When the other part receives them it can spot gaps and out of order messages and request replies or re-order them. It can also confirm multiple messages up to certain number with one reply (i am at 5) instead of confirming each one separately (got 1, got 2, got 3…). Sequence numbers don’t need to be global. They can be defined per connection, session, stream, etc.

Client side generated UUIDs

Often the content of a message does not uniquely identify it. For example, we may receive an order for 2 iPhones. Many people could order 2 iPhones. So to handle idempotency it might greatly help if every message/request is sent with unique client side generated UUID. If the client repeats the message it will use the same UUID. That makes the recipient’s job of detecting duplicates much easier.

Correlation numbers

Correlation numbers are a mix of sequence numbers and UUIDs. Say a client sends an order (UUID 321), and later informs about a successful payment (UUID 609 caused by UUID 321) but both messages can get lost.

When the server receives UUID 609 and sees that it is correlated to something with UUID 321 but it has not yet received 321 it knows that it cannot process 609 immediately. It can save that information and wait for retry of 321 and only when it receives it, the server will process 321 and then process 609.

In other words, correlation numbers can help you with retries/duplicates/out-of-order messages which are related to the same business process.

Reconciliation

Imagine a payment gateway. Your e-commerce system assumes that certain transactions were successful. But that may be an incorrect or incomplete list. If your system was down or had reliability problems it could have dropped some messages about successful payments. If your system was down too long maybe all retries failed and you will never know about this payment (which you probably should refund, or deliver or pay taxes of).

Unless there is a reconciliation process.
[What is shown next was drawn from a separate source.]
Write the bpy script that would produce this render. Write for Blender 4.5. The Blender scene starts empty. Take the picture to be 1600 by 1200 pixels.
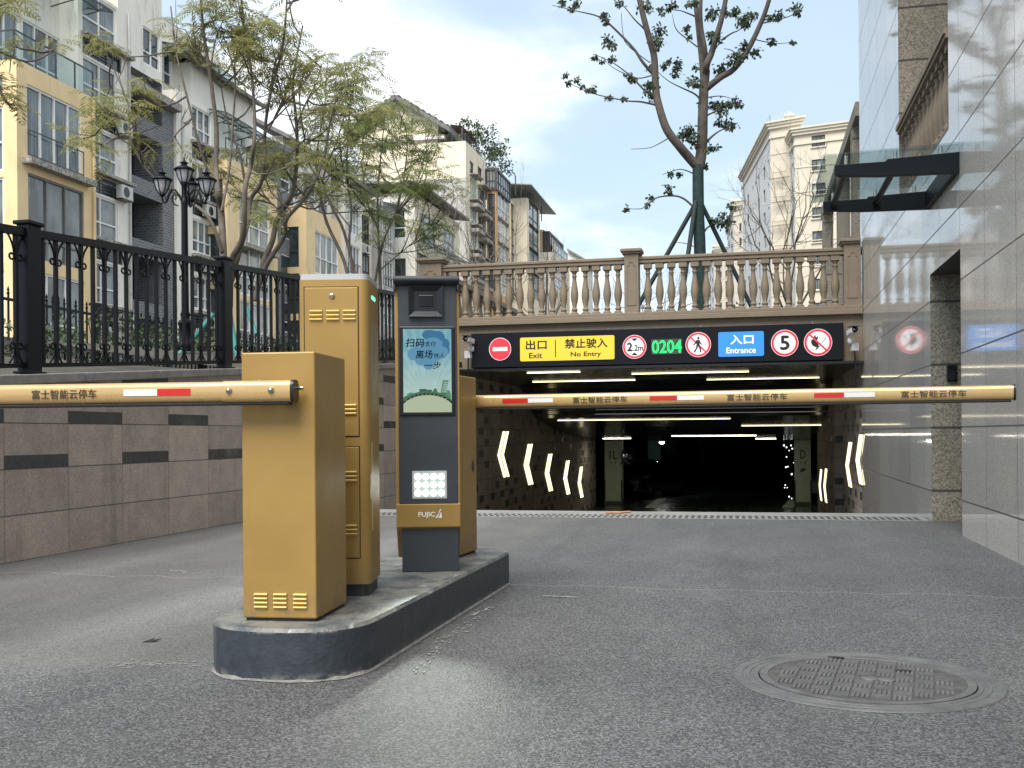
import bpy, bmesh, math, random
import numpy as np
from mathutils import Vector, Matrix
random.seed(7); RNG = np.random.default_rng(11)
sc = bpy.context.scene
COL = sc.collection
R = math.radians

# ------------------------------------------------------------------ camera, sky, sun, exposure
FPX = 1650.0; VPX = 1172.0; ROLL = R(.45); CAMH = .92        # focal length in photo pixels (photo is 1600 wide)
PSI = math.atan((VPX - 800) / FPX); HY = 676 + ROLL * (VPX - 800)
CC, SS = math.cos(PSI), math.sin(PSI)
cam_d = bpy.data.cameras.new("camera"); cam = bpy.data.objects.new("camera", cam_d); COL.objects.link(cam)
cam_d.sensor_width = 36; cam_d.lens = 36 * FPX / 1600; cam_d.clip_end = 3000; cam_d.clip_start = .05
cam_d.shift_y = (HY - 600) / 1600
r0 = Vector((CC, SS, 0)); u0 = Vector((0, 0, 1)); f0 = Vector((-SS, CC, 0))
rr = r0 * math.cos(ROLL) - u0 * math.sin(ROLL); uu = u0 * math.cos(ROLL) + r0 * math.sin(ROLL)
cam.matrix_world = Matrix(((rr.x, uu.x, -f0.x, 0), (rr.y, uu.y, -f0.y, 0), (rr.z, uu.z, -f0.z, CAMH), (0, 0, 0, 1)))
sc.camera = cam
sc.view_settings.view_transform = 'Standard'; sc.view_settings.look = 'None'
sc.view_settings.gamma = 1; sc.view_settings.exposure = 1.85
sc.cycles.max_bounces = 8; sc.cycles.transparent_max_bounces = 16
sc.cycles.sample_clamp_indirect = 6

SUN_EL, SUN_AZ = 55, 190          # azimuth clockwise from +Y: the sun stands behind the camera
sun_d = bpy.data.lights.new("sun", 'SUN'); sun = bpy.data.objects.new("sun", sun_d); COL.objects.link(sun)
sun_d.energy = 1.5; sun_d.angle = R(40); sun_d.color = (1, .95, .88)
sdir = Vector((math.sin(R(SUN_AZ)) * math.cos(R(SUN_EL)), math.cos(R(SUN_AZ)) * math.cos(R(SUN_EL)), math.sin(R(SUN_EL))))
sun.rotation_euler = sdir.to_track_quat('Z', 'Y').to_euler(); sun.location = sdir * 60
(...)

It means that the payment gateway system exposes API or downloadable file with a list of all transactions. Ideally, as immutable, append-only list of transactions. In such case even long time later you can compare the list of payments in your system, the list in their system and find discrepancies.

Conflict-free replicated data types

This is a way of keeping and synchronizing data in your system in a special way. Multiple independent nodes can even disconnect completely and when they reconnect later and merge their data together you can be sure that all will reach the same state. I think that if we, as humanity, ever go into stars we will need more of such structures to effectively exchange data after disconnecting and reconnecting between multiple space ships :)

Summary

These techniques are either already used by databases of your choice or directly in your applications. There are probably much more of them but these I am most familiar with and are most popular, I think. But I am certain I missed some of them. Let me know in comments about other techniques that you know about.